> **RECORDS FOR PROCESSING**:
-------------------------

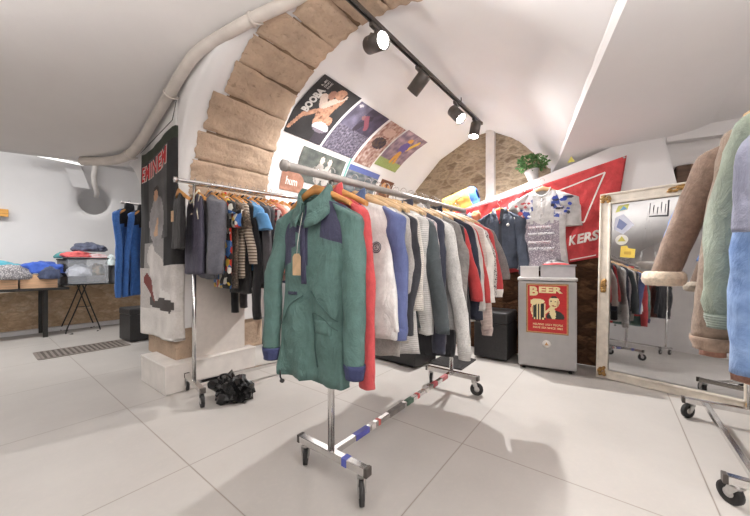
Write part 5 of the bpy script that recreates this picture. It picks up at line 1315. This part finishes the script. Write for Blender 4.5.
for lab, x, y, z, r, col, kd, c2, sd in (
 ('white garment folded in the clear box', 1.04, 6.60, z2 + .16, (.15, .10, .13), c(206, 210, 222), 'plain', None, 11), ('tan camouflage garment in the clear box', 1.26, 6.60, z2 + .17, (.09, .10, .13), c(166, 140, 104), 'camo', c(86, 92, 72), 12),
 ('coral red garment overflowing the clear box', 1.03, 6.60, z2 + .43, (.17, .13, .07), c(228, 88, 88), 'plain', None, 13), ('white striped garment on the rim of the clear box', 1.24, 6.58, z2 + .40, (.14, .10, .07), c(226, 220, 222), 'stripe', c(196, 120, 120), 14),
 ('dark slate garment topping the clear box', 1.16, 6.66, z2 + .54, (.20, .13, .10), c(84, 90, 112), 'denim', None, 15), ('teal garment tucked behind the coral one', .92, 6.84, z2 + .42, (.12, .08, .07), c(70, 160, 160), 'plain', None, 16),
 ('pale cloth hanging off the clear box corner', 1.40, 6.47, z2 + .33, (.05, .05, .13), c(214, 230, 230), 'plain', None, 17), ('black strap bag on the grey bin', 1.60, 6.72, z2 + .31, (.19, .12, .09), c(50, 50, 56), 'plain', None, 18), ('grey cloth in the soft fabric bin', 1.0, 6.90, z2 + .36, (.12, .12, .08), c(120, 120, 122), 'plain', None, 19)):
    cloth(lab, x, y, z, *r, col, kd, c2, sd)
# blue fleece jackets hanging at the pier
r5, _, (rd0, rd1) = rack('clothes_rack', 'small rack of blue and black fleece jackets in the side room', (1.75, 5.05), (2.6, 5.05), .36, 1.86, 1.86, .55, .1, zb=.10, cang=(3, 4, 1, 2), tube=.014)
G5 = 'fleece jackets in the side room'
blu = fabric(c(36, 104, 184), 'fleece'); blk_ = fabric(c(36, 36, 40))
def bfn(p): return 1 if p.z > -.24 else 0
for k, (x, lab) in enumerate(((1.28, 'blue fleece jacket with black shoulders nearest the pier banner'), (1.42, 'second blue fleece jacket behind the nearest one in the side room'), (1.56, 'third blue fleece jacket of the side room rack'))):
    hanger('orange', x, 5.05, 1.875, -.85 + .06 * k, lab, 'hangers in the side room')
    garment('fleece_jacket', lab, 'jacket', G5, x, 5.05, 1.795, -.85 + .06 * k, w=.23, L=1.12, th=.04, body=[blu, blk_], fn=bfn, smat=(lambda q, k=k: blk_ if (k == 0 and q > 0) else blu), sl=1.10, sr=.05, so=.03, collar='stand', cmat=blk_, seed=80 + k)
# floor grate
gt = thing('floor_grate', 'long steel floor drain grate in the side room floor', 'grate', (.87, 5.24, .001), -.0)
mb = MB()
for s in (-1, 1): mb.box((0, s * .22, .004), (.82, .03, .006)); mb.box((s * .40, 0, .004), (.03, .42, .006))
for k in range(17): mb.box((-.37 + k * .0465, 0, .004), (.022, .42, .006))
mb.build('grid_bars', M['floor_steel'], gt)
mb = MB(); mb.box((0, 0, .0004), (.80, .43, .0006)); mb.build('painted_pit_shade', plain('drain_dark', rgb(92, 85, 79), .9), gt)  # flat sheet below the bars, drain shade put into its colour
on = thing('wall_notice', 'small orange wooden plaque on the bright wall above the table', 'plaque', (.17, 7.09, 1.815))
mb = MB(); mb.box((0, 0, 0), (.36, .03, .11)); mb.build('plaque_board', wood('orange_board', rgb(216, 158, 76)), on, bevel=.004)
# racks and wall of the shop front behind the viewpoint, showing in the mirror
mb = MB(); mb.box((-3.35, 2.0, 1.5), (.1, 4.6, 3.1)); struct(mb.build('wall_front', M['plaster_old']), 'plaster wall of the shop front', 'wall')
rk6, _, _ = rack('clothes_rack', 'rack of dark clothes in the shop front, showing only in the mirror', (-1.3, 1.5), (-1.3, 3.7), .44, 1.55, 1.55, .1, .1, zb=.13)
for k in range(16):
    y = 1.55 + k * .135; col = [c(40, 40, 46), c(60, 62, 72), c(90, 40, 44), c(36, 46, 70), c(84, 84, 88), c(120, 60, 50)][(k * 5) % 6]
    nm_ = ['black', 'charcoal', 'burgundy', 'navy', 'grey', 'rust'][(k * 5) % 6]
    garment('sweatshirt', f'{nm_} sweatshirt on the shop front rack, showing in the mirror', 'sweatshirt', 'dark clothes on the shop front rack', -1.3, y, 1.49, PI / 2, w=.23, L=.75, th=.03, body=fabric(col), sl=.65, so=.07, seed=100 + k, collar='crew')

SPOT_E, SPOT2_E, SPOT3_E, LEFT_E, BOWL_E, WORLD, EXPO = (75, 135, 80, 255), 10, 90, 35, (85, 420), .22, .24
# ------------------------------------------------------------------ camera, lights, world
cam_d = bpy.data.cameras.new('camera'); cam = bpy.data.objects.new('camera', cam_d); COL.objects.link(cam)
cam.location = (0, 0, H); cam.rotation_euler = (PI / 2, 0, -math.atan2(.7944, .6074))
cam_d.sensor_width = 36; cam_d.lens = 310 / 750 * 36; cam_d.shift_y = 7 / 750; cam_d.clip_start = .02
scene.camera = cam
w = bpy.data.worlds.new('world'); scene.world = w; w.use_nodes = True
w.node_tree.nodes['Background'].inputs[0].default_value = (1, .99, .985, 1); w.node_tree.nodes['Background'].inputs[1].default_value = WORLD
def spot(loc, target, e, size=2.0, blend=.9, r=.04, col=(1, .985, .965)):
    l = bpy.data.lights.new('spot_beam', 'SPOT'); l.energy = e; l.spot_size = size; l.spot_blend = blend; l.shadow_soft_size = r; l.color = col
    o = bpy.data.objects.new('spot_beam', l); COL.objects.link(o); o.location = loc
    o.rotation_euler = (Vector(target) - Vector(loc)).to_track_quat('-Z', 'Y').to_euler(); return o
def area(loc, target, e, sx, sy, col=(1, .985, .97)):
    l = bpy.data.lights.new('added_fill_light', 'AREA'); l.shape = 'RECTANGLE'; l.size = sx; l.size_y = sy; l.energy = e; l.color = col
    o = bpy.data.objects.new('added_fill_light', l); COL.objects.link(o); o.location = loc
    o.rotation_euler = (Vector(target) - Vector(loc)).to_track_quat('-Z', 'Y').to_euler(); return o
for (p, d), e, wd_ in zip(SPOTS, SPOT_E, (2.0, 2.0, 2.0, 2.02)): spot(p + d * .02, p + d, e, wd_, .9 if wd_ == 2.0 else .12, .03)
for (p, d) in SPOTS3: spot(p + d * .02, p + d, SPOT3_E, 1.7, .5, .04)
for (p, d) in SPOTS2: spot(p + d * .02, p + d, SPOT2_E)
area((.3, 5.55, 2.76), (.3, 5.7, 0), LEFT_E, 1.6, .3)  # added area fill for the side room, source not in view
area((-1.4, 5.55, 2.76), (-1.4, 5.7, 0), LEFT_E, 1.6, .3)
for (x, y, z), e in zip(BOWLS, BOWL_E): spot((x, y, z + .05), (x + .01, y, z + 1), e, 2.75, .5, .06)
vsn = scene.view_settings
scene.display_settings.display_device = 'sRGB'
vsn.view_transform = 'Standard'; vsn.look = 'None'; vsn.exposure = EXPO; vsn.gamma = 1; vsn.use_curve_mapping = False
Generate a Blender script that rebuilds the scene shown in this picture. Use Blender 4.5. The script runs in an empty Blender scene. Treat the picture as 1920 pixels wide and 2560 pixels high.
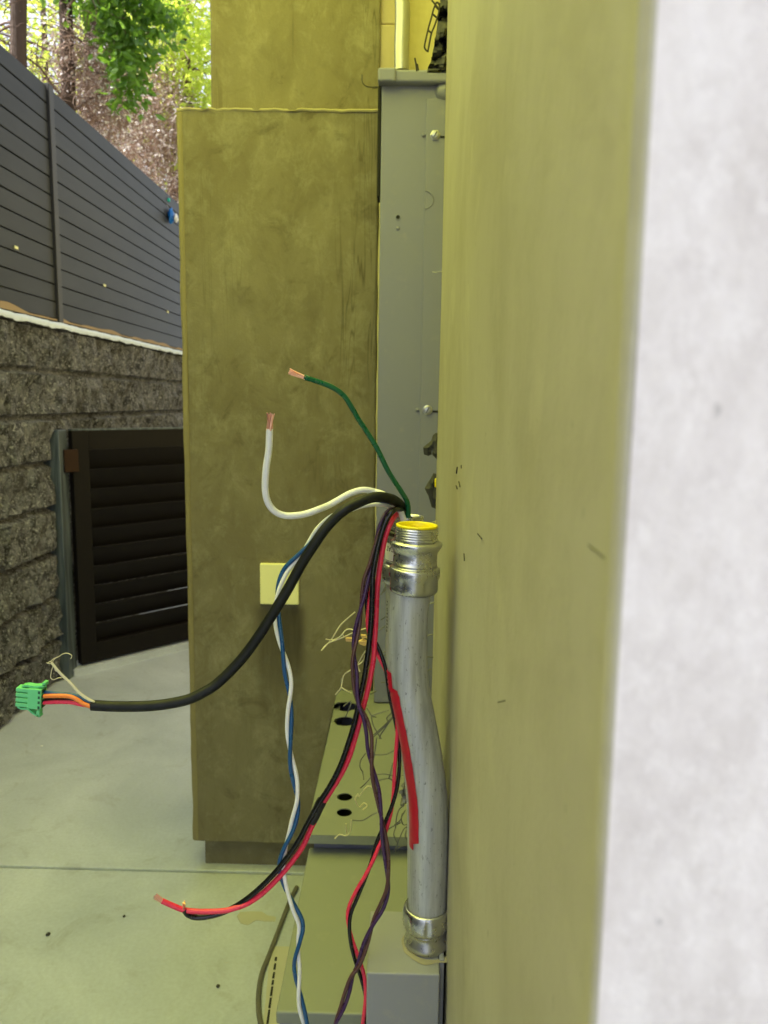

-------------------------

> **WORK TO COMPLETE**:
Report how many lines of the data hold the string "Blender"; give only the number.

> **FINISHED EXERCISE**:
2